Set down the full listing exactly as given. Any pictures are to be left out.
--- begin ---
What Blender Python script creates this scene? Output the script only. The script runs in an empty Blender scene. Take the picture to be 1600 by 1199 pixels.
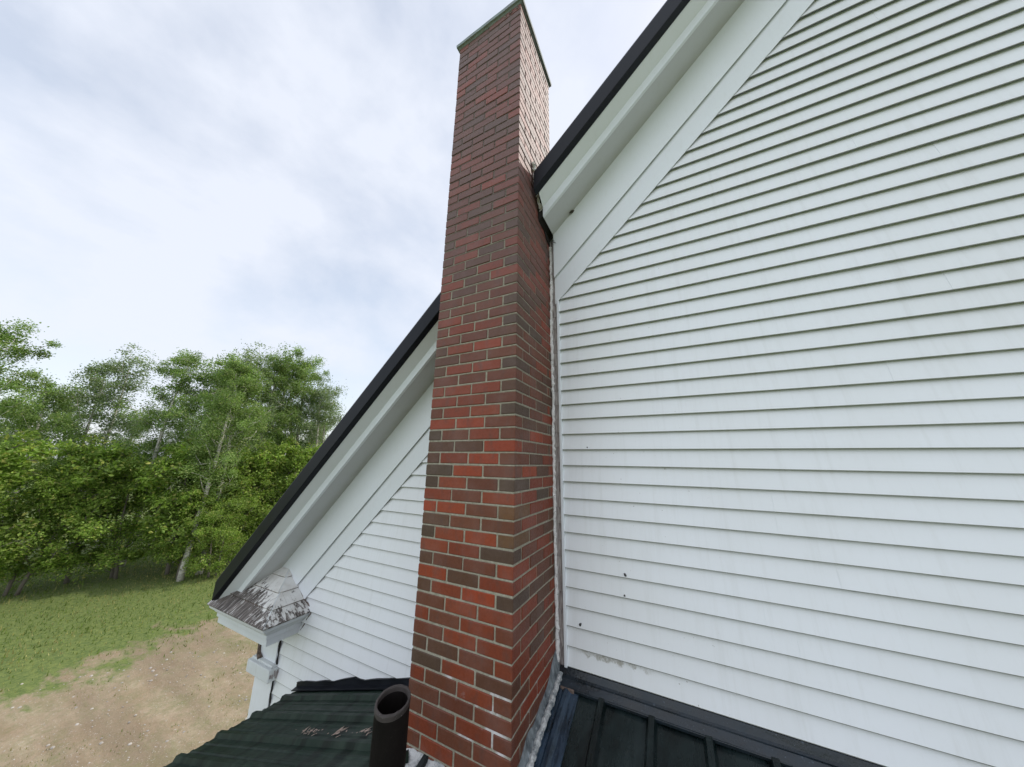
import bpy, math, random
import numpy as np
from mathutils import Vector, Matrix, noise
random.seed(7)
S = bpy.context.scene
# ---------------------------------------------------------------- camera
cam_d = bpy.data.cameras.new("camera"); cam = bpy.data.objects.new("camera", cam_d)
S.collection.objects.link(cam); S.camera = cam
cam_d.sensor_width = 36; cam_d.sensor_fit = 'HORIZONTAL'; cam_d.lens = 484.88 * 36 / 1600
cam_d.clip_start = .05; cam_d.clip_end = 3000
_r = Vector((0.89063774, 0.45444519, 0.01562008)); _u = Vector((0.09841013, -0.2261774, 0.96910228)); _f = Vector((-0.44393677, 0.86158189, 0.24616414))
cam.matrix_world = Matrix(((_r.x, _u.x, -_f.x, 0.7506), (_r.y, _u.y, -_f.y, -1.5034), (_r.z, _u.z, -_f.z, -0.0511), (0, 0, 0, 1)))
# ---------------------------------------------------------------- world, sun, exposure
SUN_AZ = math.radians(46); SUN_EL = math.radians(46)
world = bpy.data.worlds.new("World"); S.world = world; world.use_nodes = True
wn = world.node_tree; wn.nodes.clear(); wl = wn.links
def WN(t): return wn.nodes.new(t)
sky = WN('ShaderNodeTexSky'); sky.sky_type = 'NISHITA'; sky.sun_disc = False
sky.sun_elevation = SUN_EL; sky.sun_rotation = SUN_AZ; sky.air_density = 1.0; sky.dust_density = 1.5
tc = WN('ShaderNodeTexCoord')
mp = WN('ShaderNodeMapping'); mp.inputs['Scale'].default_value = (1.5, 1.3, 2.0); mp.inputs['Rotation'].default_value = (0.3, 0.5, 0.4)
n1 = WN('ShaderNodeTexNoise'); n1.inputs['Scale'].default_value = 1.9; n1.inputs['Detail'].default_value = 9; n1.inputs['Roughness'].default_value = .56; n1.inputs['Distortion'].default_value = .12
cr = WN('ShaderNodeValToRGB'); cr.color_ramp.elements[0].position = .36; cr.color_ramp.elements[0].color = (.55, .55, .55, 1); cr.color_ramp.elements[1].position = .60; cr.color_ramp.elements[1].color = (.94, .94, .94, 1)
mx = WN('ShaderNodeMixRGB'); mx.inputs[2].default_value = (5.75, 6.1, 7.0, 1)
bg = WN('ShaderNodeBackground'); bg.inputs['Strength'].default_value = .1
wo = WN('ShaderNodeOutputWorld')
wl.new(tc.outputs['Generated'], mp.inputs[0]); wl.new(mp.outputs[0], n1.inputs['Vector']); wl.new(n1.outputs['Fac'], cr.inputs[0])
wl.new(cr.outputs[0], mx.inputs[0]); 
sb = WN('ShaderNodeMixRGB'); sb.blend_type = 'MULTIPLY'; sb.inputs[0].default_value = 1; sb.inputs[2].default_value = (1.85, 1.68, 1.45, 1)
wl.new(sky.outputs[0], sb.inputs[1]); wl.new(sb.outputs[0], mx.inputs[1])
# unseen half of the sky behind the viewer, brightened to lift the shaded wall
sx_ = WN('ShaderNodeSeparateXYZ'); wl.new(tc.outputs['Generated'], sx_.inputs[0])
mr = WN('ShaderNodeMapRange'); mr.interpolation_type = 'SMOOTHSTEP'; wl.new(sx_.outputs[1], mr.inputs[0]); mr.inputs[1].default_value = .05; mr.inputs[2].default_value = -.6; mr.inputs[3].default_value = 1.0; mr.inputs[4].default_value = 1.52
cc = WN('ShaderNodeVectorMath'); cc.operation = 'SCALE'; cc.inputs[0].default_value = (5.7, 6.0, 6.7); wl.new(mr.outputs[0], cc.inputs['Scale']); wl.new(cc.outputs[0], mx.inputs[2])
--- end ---
_Full solution_:
What Blender Python script creates this scene? Output the script only. The script runs in an empty Blender scene. Take the picture to be 1600 by 1199 pixels.
import bpy, math, random
import numpy as np
from mathutils import Vector, Matrix, noise
random.seed(7)
S = bpy.context.scene
# ---------------------------------------------------------------- camera
cam_d = bpy.data.cameras.new("camera"); cam = bpy.data.objects.new("camera", cam_d)
S.collection.objects.link(cam); S.camera = cam
cam_d.sensor_width = 36; cam_d.sensor_fit = 'HORIZONTAL'; cam_d.lens = 484.88 * 36 / 1600
cam_d.clip_start = .05; cam_d.clip_end = 3000
_r = Vector((0.89063774, 0.45444519, 0.01562008)); _u = Vector((0.09841013, -0.2261774, 0.96910228)); _f = Vector((-0.44393677, 0.86158189, 0.24616414))
cam.matrix_world = Matrix(((_r.x, _u.x, -_f.x, 0.7506), (_r.y, _u.y, -_f.y, -1.5034), (_r.z, _u.z, -_f.z, -0.0511), (0, 0, 0, 1)))
# ---------------------------------------------------------------- world, sun, exposure
SUN_AZ = math.radians(46); SUN_EL = math.radians(46)
world = bpy.data.worlds.new("World"); S.world = world; world.use_nodes = True
wn = world.node_tree; wn.nodes.clear(); wl = wn.links
def WN(t): return wn.nodes.new(t)
sky = WN('ShaderNodeTexSky'); sky.sky_type = 'NISHITA'; sky.sun_disc = False
sky.sun_elevation = SUN_EL; sky.sun_rotation = SUN_AZ; sky.air_density = 1.0; sky.dust_density = 1.5
tc = WN('ShaderNodeTexCoord')
mp = WN('ShaderNodeMapping'); mp.inputs['Scale'].default_value = (1.5, 1.3, 2.0); mp.inputs['Rotation'].default_value = (0.3, 0.5, 0.4)
n1 = WN('ShaderNodeTexNoise'); n1.inputs['Scale'].default_value = 1.9; n1.inputs['Detail'].default_value = 9; n1.inputs['Roughness'].default_value = .56; n1.inputs['Distortion'].default_value = .12
cr = WN('ShaderNodeValToRGB'); cr.color_ramp.elements[0].position = .36; cr.color_ramp.elements[0].color = (.55, .55, .55, 1); cr.color_ramp.elements[1].position = .60; cr.color_ramp.elements[1].color = (.94, .94, .94, 1)
mx = WN('ShaderNodeMixRGB'); mx.inputs[2].default_value = (5.75, 6.1, 7.0, 1)
bg = WN('ShaderNodeBackground'); bg.inputs['Strength'].default_value = .1
wo = WN('ShaderNodeOutputWorld')
wl.new(tc.outputs['Generated'], mp.inputs[0]); wl.new(mp.outputs[0], n1.inputs['Vector']); wl.new(n1.outputs['Fac'], cr.inputs[0])
wl.new(cr.outputs[0], mx.inputs[0]); 
sb = WN('ShaderNodeMixRGB'); sb.blend_type = 'MULTIPLY'; sb.inputs[0].default_value = 1; sb.inputs[2].default_value = (1.85, 1.68, 1.45, 1)
wl.new(sky.outputs[0], sb.inputs[1]); wl.new(sb.outputs[0], mx.inputs[1])
# unseen half of the sky behind the viewer, brightened to lift the shaded wall
sx_ = WN('ShaderNodeSeparateXYZ'); wl.new(tc.outputs['Generated'], sx_.inputs[0])
mr = WN('ShaderNodeMapRange'); mr.interpolation_type = 'SMOOTHSTEP'; wl.new(sx_.outputs[1], mr.inputs[0]); mr.inputs[1].default_value = .05; mr.inputs[2].default_value = -.6; mr.inputs[3].default_value = 1.0; mr.inputs[4].default_value = 1.52
cc = WN('ShaderNodeVectorMath'); cc.operation = 'SCALE'; cc.inputs[0].default_value = (5.7, 6.0, 6.7); wl.new(mr.outputs[0], cc.inputs['Scale']); wl.new(cc.outputs[0], mx.inputs[2])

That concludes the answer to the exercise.